Avec ce premier roman, Jean-François Aubé, qui évolue dans le domaine du cinéma et a déjà publié un recueil de nouvelles, offre une plongée fort intéressante dans les méandres d’un personnage fondamentalement existentialiste qui, à certains égards, peut rappeler le personnage du Libraire, de Gérard Bessette, classique de la littérature québécoise. À travers les rencontres que le personnage fait au dépanneur, présenté comme un véritable microcosme social, et les vies de ces gens, des marginaux pour la plupart, qu’il décide de raconter pour que leur existence ne tombe pas dans l’oubli, il ne pourra faire autrement que de laisser s’ouvrir en lui une brèche qu’il pourra de moins en moins colmater.

— Iris Gagnon-Paradis, La Presse

Les dents de l’amour

Canines coquines, par amour du calembour

Les dents de l’amour
Ghislain Taschereau
Éditions de l’Individu
168 pages
* * *1/2

L’ex-Bleu Poudre Ghislain Taschereau, père de l’Inspecteur Specteur, n’aime pas se sentir à l’étroit. Alors, pour relâcher un peu les cordons du caleçon de la bienséance, l’homme n’a pas hésité à enfanter en 2020 sa propre maison d’édition (L’Individu), histoire d’avoir les mains libres pour pondre les romans irrévérencieux qu’il veut. Ainsi naquit un premier petit monstre, dans la collection HilareCoquin (clin d’œil !), Les dents de l’amour.

Ça fait sourire avant même l’incipit : « Traduit du roumain par un traducteur ». Ce dernier fut probablement fort diverti de recomposer l’histoire de Draculotte, fille adoptive du plus grand vampire de l’Histoire, éprise d’un humain et résolue à garder sa main. Mais certains ne l’entendent pas de cette oreille, tandis que la tension gronde à Bucarest entre les créatures aux canines aiguisées et les « sous-dentés ».

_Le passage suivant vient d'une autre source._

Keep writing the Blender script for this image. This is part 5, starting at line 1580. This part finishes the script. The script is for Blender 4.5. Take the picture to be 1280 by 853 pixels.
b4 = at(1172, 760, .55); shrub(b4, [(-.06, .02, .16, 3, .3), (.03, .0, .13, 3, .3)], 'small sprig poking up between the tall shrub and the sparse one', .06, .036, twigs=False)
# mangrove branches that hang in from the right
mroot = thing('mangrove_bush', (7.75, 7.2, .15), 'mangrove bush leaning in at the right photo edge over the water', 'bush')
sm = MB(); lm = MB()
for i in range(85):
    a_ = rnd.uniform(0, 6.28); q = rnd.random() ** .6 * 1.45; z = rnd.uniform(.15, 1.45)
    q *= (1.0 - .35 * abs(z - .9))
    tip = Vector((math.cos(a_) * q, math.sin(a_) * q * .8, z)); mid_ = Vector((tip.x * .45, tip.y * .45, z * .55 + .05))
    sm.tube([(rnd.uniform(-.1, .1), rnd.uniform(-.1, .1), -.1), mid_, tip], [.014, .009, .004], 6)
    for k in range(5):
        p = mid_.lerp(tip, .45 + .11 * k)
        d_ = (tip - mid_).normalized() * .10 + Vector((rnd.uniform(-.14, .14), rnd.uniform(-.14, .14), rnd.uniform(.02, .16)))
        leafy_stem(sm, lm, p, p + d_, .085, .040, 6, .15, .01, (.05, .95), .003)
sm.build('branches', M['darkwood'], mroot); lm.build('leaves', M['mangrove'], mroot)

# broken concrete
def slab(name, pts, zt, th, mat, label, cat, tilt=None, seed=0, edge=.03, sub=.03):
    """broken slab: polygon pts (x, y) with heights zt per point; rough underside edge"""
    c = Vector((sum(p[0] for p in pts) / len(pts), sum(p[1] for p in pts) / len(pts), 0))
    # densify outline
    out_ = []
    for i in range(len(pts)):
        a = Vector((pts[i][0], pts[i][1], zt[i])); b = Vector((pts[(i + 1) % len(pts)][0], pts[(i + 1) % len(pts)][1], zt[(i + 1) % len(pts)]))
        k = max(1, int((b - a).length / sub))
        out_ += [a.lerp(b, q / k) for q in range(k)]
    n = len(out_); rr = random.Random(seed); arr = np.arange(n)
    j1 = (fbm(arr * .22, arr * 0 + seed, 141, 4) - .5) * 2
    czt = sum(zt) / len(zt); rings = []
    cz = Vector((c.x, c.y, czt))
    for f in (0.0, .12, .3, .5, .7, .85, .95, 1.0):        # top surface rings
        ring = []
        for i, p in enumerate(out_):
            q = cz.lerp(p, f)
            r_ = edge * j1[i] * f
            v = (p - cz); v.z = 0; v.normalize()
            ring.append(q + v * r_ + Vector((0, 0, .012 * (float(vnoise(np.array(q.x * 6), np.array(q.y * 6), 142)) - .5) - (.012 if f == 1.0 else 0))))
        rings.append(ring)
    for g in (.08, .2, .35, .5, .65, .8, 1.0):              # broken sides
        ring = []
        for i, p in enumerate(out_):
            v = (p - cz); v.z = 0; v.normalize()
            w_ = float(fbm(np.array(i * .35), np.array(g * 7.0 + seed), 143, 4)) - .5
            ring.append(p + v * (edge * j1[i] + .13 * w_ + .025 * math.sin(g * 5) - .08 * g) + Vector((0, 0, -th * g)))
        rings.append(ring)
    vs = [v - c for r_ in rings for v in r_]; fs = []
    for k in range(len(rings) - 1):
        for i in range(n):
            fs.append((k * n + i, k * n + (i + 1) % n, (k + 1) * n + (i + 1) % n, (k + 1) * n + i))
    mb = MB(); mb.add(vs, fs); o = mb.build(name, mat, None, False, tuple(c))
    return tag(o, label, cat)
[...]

Acidité, hémoglobine et lubricité forment ici les ingrédients d’un cocktail décapant et plutôt tordant, servi avec un doigté humoristique cru, mais habile, pour qui apprécie le jus de calembours audacieux. On rit aigre, on grimace. Même si Taschereau n’a pas la langue dans sa poche, celle servie dans ce premier livre de poche est à même de nous détendre. Les snobs des Belles Lettres n’auront qu’à aller pomper d’autres jugulaires.